In a recent interview on Bloomberg News, playwright Terrence McNally said that he was hooked on opera when his fifth grade parochial school teacher played a record of Puccini love duets with James Melton and Licia Albanese. (Who knew!) He continues, "The other 29 kids in the class were sleeping, throwing spitballs, reading comic books and being tortured while I loved it instantly.

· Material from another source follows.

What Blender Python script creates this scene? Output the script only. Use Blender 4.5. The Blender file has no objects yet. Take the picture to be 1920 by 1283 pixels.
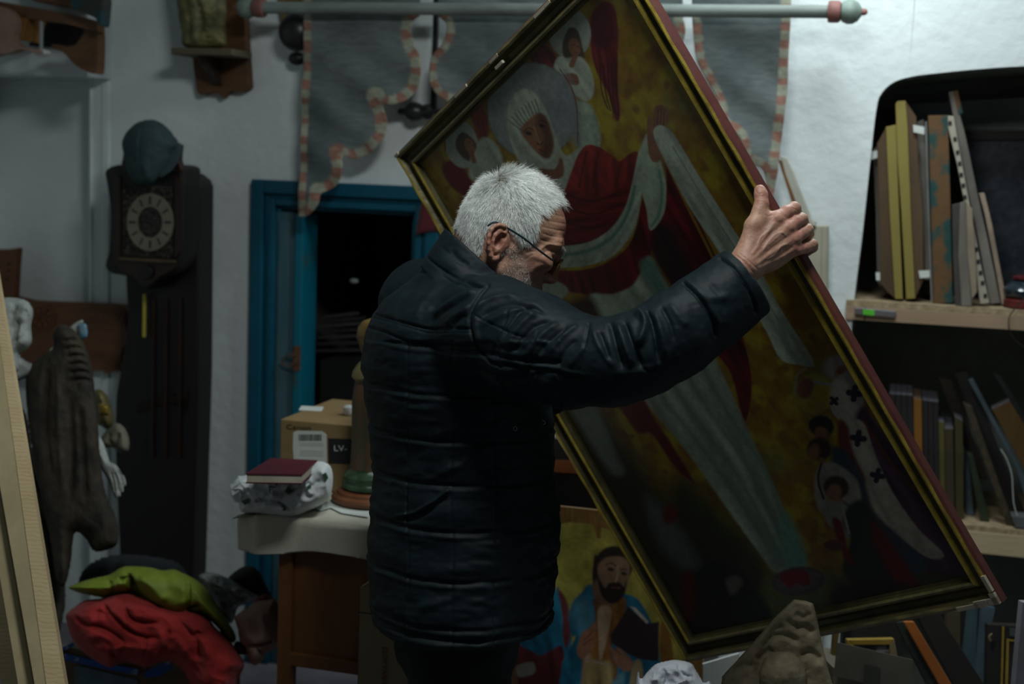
import bpy, bmesh, math, random
import numpy as np
import openvdb as vdb
from mathutils import Vector, Matrix
rng = np.random.default_rng(7)
random.seed(7)
SC = bpy.context.scene
COL = SC.collection
F = 2666.667; CX = 960.0; CY = 641.5
# ---------------------------------------------------------------- camera
_V = np.array([-.0377, 1.0, .129]); _V /= np.linalg.norm(_V)
_up = -_V
_fw = np.array([0, 0, 1.]) - _V * _V[2]; _fw /= np.linalg.norm(_fw)
_rt = np.cross(_fw, _up)
if _rt[0] < 0: _rt = -_rt
MC = np.array([_rt, _fw, _up])            # camera (right, down, forward) -> world
CAM = np.array([0., 0., 1.65])
cam_d = bpy.data.cameras.new('camera'); cam = bpy.data.objects.new('camera', cam_d); COL.objects.link(cam)
cam_d.sensor_width = 36; cam_d.lens = 50; cam_d.clip_start = .05
cr, cu, cb = MC @ [1, 0, 0], MC @ [0, -1, 0], MC @ [0, 0, -1]
cam.matrix_world = Matrix(((cr[0], cu[0], cb[0], CAM[0]), (cr[1], cu[1], cb[1], CAM[1]), (cr[2], cu[2], cb[2], CAM[2]), (0, 0, 0, 1)))
cam_d.dof.use_dof = True; cam_d.dof.focus_distance = 2.58; cam_d.dof.aperture_fstop = 3.2
SC.camera = cam
SC.view_settings.view_transform = 'Standard'; SC.view_settings.look = 'None'
SC.view_settings.exposure = 0.0; SC.view_settings.gamma = 1.0; SC.view_settings.use_curve_mapping = False
# ---------------------------------------------------------------- world and lamps
w = bpy.data.worlds.new('world'); SC.world = w; w.use_nodes = True
w.node_tree.nodes['Background'].inputs[0].default_value = (.55, .8, .78, 1)
w.node_tree.nodes['Background'].inputs[1].default_value = .012

def area(name, loc, target, sx, sy, power, col):
    d = bpy.data.lights.new(name, 'AREA'); d.shape = 'RECTANGLE'; d.size = sx; d.size_y = sy; d.energy = power; d.color = col
    o = bpy.data.objects.new(name, d); COL.objects.link(o); o.location = loc
    o.rotation_euler = (Vector(target) - Vector(loc)).to_track_quat('-Z', 'Y').to_euler()
    return o
area('ceiling_tube_light', (.85, 3.42, 2.75), (.6, 3.3, 0), .9, .25, 21, (.88, .97, 1.0))
area('near_ceiling_light', (.08, 2.0, 2.72), (-.05, 2.75, .8), .45, .3, 17, (.95, 1.0, .98))

# ---------------------------------------------------------------- geometry of the view
def nz(v):
    v = np.asarray(v, float); return v / np.linalg.norm(v)
def ray(px, py): return MC @ np.array([(px - CX) / F, (py - CY) / F, 1.0])
def atd(px, py, d): return CAM + d * ray(px, py)            # point at optical depth d
def proj(P):                                                  # world -> pixel, depth
    q = (np.asarray(P) - CAM) @ MC                            # MC rows are world axes in camera coordinates
    return q[..., 0] / q[..., 2] * F + CX, q[..., 1] / q[..., 2] * F + CY, q[..., 2]
WL = nz(MC @ nz([-9960, -721.5, 2667])); WL[2] = 0; WL = nz(WL)
WR = -WL; UP = np.array([0, 0, 1.])
WN = np.cross(WR, UP);
if WN[1] > 0: WN = -WN
_r = ray(450, 1235); WO = CAM + _r * (-CAM[2] / _r[2])
def onplane(px, py, o, n):
    r = ray(px, py); return CAM + r * (np.dot(o - CAM, n) / np.dot(r, n))
def onw(px, py, t=0.0): return onplane(px, py, WO + WN * t, WN)
def wc(p):                                                    # world -> wall frame s, z, t
    q = np.asarray(p) - WO; return np.array([q @ WR, q @ UP, q @ WN])
def ww(s, z, t): return WO + WR * s + UP * z + WN * t
def wsz(px, py, t=0.0): return wc(onw(px, py, t))[:2]

# ---------------------------------------------------------------- mesh builder
class MB:
    def __init__(s): s.v = []; s.f = []; s.mi = []; s.n = 0
    def add(s, v, f, mi=0):
        v = np.asarray(v, float).reshape(-1, 3); s.v.append(v)
        for a in f: s.f.append([int(i) + s.n for i in a]); s.mi.append(mi)
        s.n += len(v); return s
    def hexa(s, c, mi=0):      # c: 4 front corners, 4 back corners
        return s.add(c, [(0, 1, 2, 3), (7, 6, 5, 4), (0, 4, 5, 1), (1, 5, 6, 2), (2, 6, 7, 3), (3, 7, 4, 0)], mi)
    def prism(s, pts, vec, mi=0, side=None):
        pts = np.asarray(pts, float); n = len(pts); v = np.vstack([pts, pts + np.asarray(vec)])
        s.add(v, [list(range(n)), list(range(2 * n - 1, n - 1, -1))], mi)
        k = s.n - 2 * n
        for i in range(n):
            j = (i + 1) % n; s.f.append([k + i, k + i + n, k + j + n, k + j]); s.mi.append(mi if side is None else side)
        return s
    def wbox(s, x0, y0, x1, y1, tf, tb, mi=0, ref=None):
        """box in the wall frame whose front face (plane tf) covers the pixel rectangle"""
        a = np.array([wsz(x0, y0, tf), wsz(x1, y0, tf), wsz(x1, y1, tf), wsz(x0, y1, tf)])
        s0 = (a[0, 0] + a[3, 0]) / 2; s1 = (a[1, 0] + a[2, 0]) / 2; z1 = (a[0, 1] + a[1, 1]) / 2; z0 = (a[2, 1] + a[3, 1]) / 2
        return s.sbox(s0, s1, z0, z1, tb, tf, mi)
    def sbox(s, s0, s1, z0, z1, t0, t1, mi=0):
        return s.hexa([ww(s0, z0, t1), ww(s1, z0, t1), ww(s1, z1, t1), ww(s0, z1, t1), ww(s0, z0, t0), ww(s1, z0, t0), ww(s1, z1, t0), ww(s0, z1, t0)], mi)
    def wpoly(s, pts, tf, tb, mi=0, side=None):
        P = [onw(x, y, tf) for x, y in pts]
        return s.prism(P, WN * (tb - tf), mi, side)
    def tube(s, path, rad, n=12, mi=0, cap=True, up=None, flat=1.0):
        path = np.asarray(path, float); m = len(path); rad = np.broadcast_to(np.asarray(rad, float), (m,))
        T = np.gradient(path, axis=0); T /= np.linalg.norm(T, axis=1)[:, None] + 1e-12
        u = np.asarray(up if up is not None else (UP if abs(T[0] @ UP) < .9 else WR), float)
        V = []
        for i in range(m):
            a = np.cross(T[i], u); a /= np.linalg.norm(a) + 1e-12; b = np.cross(a, T[i]); u = b
            for k in range(n):
                th = 2 * math.pi * k / n
                V.append(path[i] + rad[i] * (math.cos(th) * a + math.sin(th) * b * flat))
        fs = []
        for i in range(m - 1):
            for k in range(n):
                j = (k + 1) % n; fs.append((i * n + k, i * n + j, (i + 1) * n + j, (i + 1) * n + k))
        if cap: fs.append(list(range(n))[::-1]); fs.append([(m - 1) * n + k for k in range(n)])
        return s.add(V, fs, mi)
    def lathe(s, o, ax, prof, n=24, mi=0, sq=1.0):
        """prof: list of (distance along axis, radius)"""
        ax = nz(ax); a = nz(np.cross(ax, [0.3, .9, .1] if abs(ax[2]) > .9 else UP)); b = np.cross(ax, a)
        V = []; m = len(prof)
        for h, r in prof:
            for k in range(n):
                th = 2 * math.pi * k / n; V.append(np.asarray(o) + ax * h + r * (math.cos(th) * a + math.sin(th) * b * sq))
        fs = [(i * n + k, i * n + (k + 1) % n, (i + 1) * n + (k + 1) % n, (i + 1) * n + k) for i in range(m - 1) for k in range(n)]
        fs.append(list(range(n))[::-1]); fs.append([(m - 1) * n + k for k in range(n)])
        return s.add(V, fs, mi)
    def ell(s, c, ax, n=16, m=10, mi=0):
        """ellipsoid, ax = three half axes vectors"""
        c = np.asarray(c, float); ax = np.asarray(ax, float); V = []
        for i in range(m + 1):
            ph = math.pi * i / m
            for k in range(n):
                th = 2 * math.pi * k / n
                V.append(c + ax[0] * math.sin(ph) * math.cos(th) + ax[1] * math.sin(ph) * math.sin(th) + ax[2] * math.cos(ph))
        fs = [(i * n + k, (i + 1) * n + k, (i + 1) * n + (k + 1) % n, i * n + (k + 1) % n) for i in range(m) for k in range(n)]
        return s.add(V, fs, mi)
    def grid(s, G, mi=0, thick=None):
        """G: rows x cols x 3 array; thick: vector offset giving real thickness"""
        G = np.asarray(G, float); r, c = G.shape[:2]
        fs = [(i * c + k, i * c + k + 1, (i + 1) * c + k + 1, (i + 1) * c + k) for i in range(r - 1) for k in range(c - 1)]
        if thick is None: return s.add(G.reshape(-1, 3), fs, mi)
        N = r * c; V = np.vstack([G.reshape(-1, 3), (G + thick).reshape(-1, 3)])
        fs2 = [tuple(q + N for q in f[::-1]) for f in fs]
        e = [i for i in range(c)] + [i * c + c - 1 for i in range(1, r)] + [(r - 1) * c + k for k in range(c - 2, -1, -1)] + [i * c for i in range(r - 2, 0, -1)]
        sd = [(e[(i + 1) % len(e)], e[i], e[i] + N, e[(i + 1) % len(e)] + N) for i in range(len(e))]
        return s.add(V, fs + fs2 + sd, mi)
    def verts(s): return np.vstack(s.v)

# ---------------------------------------------------------------- fast noise
def vnoise(P, scale=1.0, seed=0):
    P = np.asarray(P, float) * scale + seed * 17.31
    i = np.floor(P).astype(np.int64); f = P - i; f = f * f * (3 - 2 * f)
    def h(a, b, c):
        n = (a * 374761393 + b * 668265263 + c * 2147483647 + seed * 144269) & 0xffffffff
        n = ((n ^ (n >> 13)) * 1274126177) & 0xffffffff
        return ((n ^ (n >> 16)) & 0xffff) / 32767.5 - 1
    r = 0
    for dx in (0, 1):
        for dy in (0, 1):
            for dz in (0, 1):
                wgt = (f[..., 0] if dx else 1 - f[..., 0]) * (f[..., 1] if dy else 1 - f[..., 1]) * (f[..., 2] if dz else 1 - f[..., 2])
                r = r + wgt * h(i[..., 0] + dx, i[..., 1] + dy, i[..., 2] + dz)
    return r
def fbm(P, scale, seed=0, oct=3):
    return sum(vnoise(P, scale * 2 ** k, seed + k) * .5 ** k for k in range(oct))

# ---------------------------------------------------------------- materials
MATS = {}
def mat(name, c1, c2=None, rough=.7, scale=8.0, bump=.2, bscale=None, metal=0.0, stretch=(1, 1, 1), contrast=(.35, .65), attr=None, spec=.4, alpha=None, trans=0, sheen=0, sss=0, bdist=.004, emit=None, wave=None, coat=0):
    if name in MATS: return MATS[name]
    m = bpy.data.materials.new(name); m.use_nodes = True; nt = m.node_tree; N = nt.nodes; L = nt.links
    b = N['Principled BSDF']; b.inputs['Roughness'].default_value = rough; b.inputs['Metallic'].default_value = metal
    b.inputs['Specular IOR Level'].default_value = spec
    if coat: b.inputs['Coat Weight'].default_value = coat; b.inputs['Coat Roughness'].default_value = .25
    if sheen: b.inputs['Sheen Weight'].default_value = sheen; b.inputs['Sheen Roughness'].default_value = .5
    if sss: b.inputs['Subsurface Weight'].default_value = sss; b.inputs['Subsurface Radius'].default_value = (.01, .004, .002); b.inputs['Subsurface Scale'].default_value = 1.0
    if trans: b.inputs['Transmission Weight'].default_value = trans; b.inputs['IOR'].default_value = 1.3
    if alpha is not None: b.inputs['Alpha'].default_value = alpha
    c2 = c2 if c2 is not None else tuple(x * .6 for x in c1)
    tc = N.new('ShaderNodeTexCoord'); mp = N.new('ShaderNodeMapping'); mp.inputs['Scale'].default_value = stretch
    L.new(tc.outputs['Object'], mp.inputs['Vector'])
    ns = N.new('ShaderNodeTexNoise'); ns.inputs['Scale'].default_value = scale; ns.inputs['Detail'].default_value = 7; ns.inputs['Roughness'].default_value = .62
    L.new(mp.outputs[0], ns.inputs['Vector'])
    rp = N.new('ShaderNodeValToRGB'); rp.color_ramp.elements[0].position = contrast[0]; rp.color_ramp.elements[1].position = contrast[1]
    if attr:
        rp.color_ramp.elements[0].color = (.86, .86, .86, 1); rp.color_ramp.elements[1].color = (1.12, 1.12, 1.12, 1)
        at = N.new('ShaderNodeAttribute'); at.attribute_name = attr
        mx = N.new('ShaderNodeMix'); mx.data_type = 'RGBA'; mx.blend_type = 'MULTIPLY'; mx.inputs[0].default_value = 1
        L.new(at.outputs['Color'], mx.inputs[6]); L.new(rp.outputs[0], mx.inputs[7]); L.new(mx.outputs[2], b.inputs['Base Color'])
    else:
        rp.color_ramp.elements[0].color = (*c2, 1); rp.color_ramp.elements[1].color = (*c1, 1)
        L.new(rp.outputs[0], b.inputs['Base Color'])
    L.new(ns.outputs[0], rp.inputs[0])
    if bump:
        bn = N.new('ShaderNodeTexNoise'); bn.inputs['Scale'].default_value = bscale or scale * 4; bn.inputs['Detail'].default_value = 5
        L.new(mp.outputs[0], bn.inputs['Vector'])
        bp = N.new('ShaderNodeBump'); bp.inputs['Strength'].default_value = bump; bp.inputs['Distance'].default_value = bdist
        L.new(bn.outputs[0], bp.inputs['Height']); L.new(bp.outputs[0], b.inputs['Normal'])
        if wave:
            wv = N.new('ShaderNodeTexWave'); wv.inputs['Scale'].default_value = wave[0]; wv.inputs['Distortion'].default_value = wave[1]; wv.bands_direction = wave[2]
            L.new(tc.outputs['Object'], wv.inputs['Vector'])
            b2 = N.new('ShaderNodeBump'); b2.inputs['Strength'].default_value = wave[3]; b2.inputs['Distance'].default_value = .003
            L.new(wv.outputs[0], b2.inputs['Height']); L.new(bp.outputs[0], b2.inputs['Normal']); L.new(b2.outputs[0], b.inputs['Normal'])
    MATS[name] = m; return m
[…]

So when people ask me how you learn to love opera, I don’t know how to answer."

He's the one who wrote "Master Class," the play about Maria Callas.

Sunday, April 11, 2010

1888 fire engine at the Autorama

April 1953
The Melton Museum Moves 

Never one to let the opportunity for publicity pass him by, my father made a big deal of moving the cars from Connecticut to Florida.  On April 3rd, 1953, five of the antique buggies were driven—under their own power—the 1,500 miles from Norwalk to Hypoluxo.  It took six days.  The vehicles included a 1906 Rainier limousine, a 1923 Rolls Royce, a 1911 Franklin and others.  "Jumbo" the 13-ton, 24-foot long 1888 fire engine, made the journey on a flatbed trailer.  All the cars had banners saying "I'm on my way to the James Melton Autorama in Hypoluxo, Florida.  Drive Safely."  The cavalcade stopped in New York, Baltimore, Washington, DC, Savannah and other cities en route.

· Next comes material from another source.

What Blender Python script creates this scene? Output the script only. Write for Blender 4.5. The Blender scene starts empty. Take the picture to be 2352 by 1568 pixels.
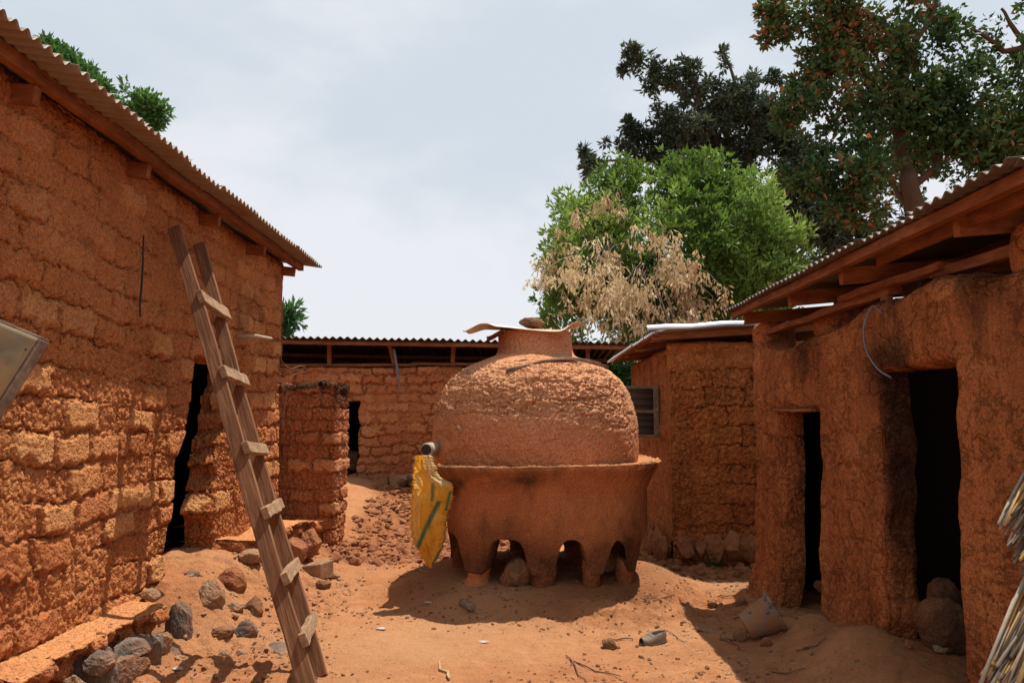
import bpy, math, random
import numpy as np
R_ = math.radians
random.seed(7); RNG = np.random.default_rng(11)
C = bpy.context.scene.collection
scene = bpy.context.scene

# ------------------------------------------------------------------ camera
F, HOR, CX, CY = 1720.0, 965.0, 1176.0, 784.0
PITCH = math.atan((HOR - CY) / F)
CAM = np.array([0.0, 0.0, 1.55])
cd = bpy.data.cameras.new('camera'); cam = bpy.data.objects.new('camera', cd); C.objects.link(cam)
cam.location = CAM; cam.rotation_euler = (math.pi/2 + PITCH, 0, 0)
cd.sensor_width = 36; cd.lens = F/2352*36; cd.clip_start = 0.05; cd.clip_end = 2000
scene.camera = cam
# ------------------------------------------------------------------ world and sun
SUN_EL, SUN_AZ = 73.0, 50.0
w = bpy.data.worlds.new('World'); scene.world = w; w.use_nodes = True
nt = w.node_tree; nt.nodes.clear()
wo = nt.nodes.new('ShaderNodeOutputWorld'); bg = nt.nodes.new('ShaderNodeBackground'); bg.inputs[1].default_value = 0.1
sky = nt.nodes.new('ShaderNodeTexSky'); sky.sky_type = 'NISHITA'; sky.sun_disc = False
sky.sun_elevation = R_(SUN_EL); sky.sun_rotation = R_(SUN_AZ); sky.dust_density = 2.5
tc = nt.nodes.new('ShaderNodeTexCoord')
mp = nt.nodes.new('ShaderNodeMapping'); mp.inputs['Scale'].default_value = (1.0, 1.0, 2.6); mp.inputs['Rotation'].default_value = (0, R_(-24), 0)
mp.inputs['Location'].default_value = (0.35, 0.0, 0.55)
nz = nt.nodes.new('ShaderNodeTexNoise'); nz.inputs['Scale'].default_value = 1.15; nz.inputs['Detail'].default_value = 7; nz.inputs['Roughness'].default_value = .52; nz.inputs['Distortion'].default_value = .35
rp = nt.nodes.new('ShaderNodeValToRGB'); rp.color_ramp.interpolation = 'EASE'
rp.color_ramp.elements[0].position = .47; rp.color_ramp.elements[0].color = (5.35, 5.95, 6.5, 1)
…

In New York City, the cars parked briefly in front of the Plaza Hotel, where a Central Park coach horse decided to get acquainted with the 1906 limousine, nibbling at the brass and licking the hood, to the amusement of admiring bystanders.  In Washington, DC, President Eisenhower greeted the travelers.  In Savannah, a parade was staged around the arrival of the remaining three cars (the Rainier hade gone lame with tire trouble; it's not clear what happened to the fifth car).

Thursday, April 1, 2010

Paul Sorvino

Over the years I have seen periodic references to the fact that my father, James Melton, encouraged the singing career of actor Paul Sorvino, and in fact one newspaper even states that he paid for Sorvino’s singing lessons.  While going through some unfiled papers in my “archives,” I came across two newspaper articles from 1976 (shown here) and 1987.  Sorvino was born in 1939, so by my calculation he’d have been 19 years old in 1958.  

By that time, my father’s financial fortunes were taking a severe downturn—his museum in Florida wasn’t doing well, plus his singing career was on the downslide, partly the result of changing musical tastes.  It seems rather unusual that my father would be paying for someone else’s singing lessons at that particular time.  Though, I will say, he was always extremely generous! 

(I've tried several times to contact Mr. Sorvino to verify details, but he's never answered my letters.)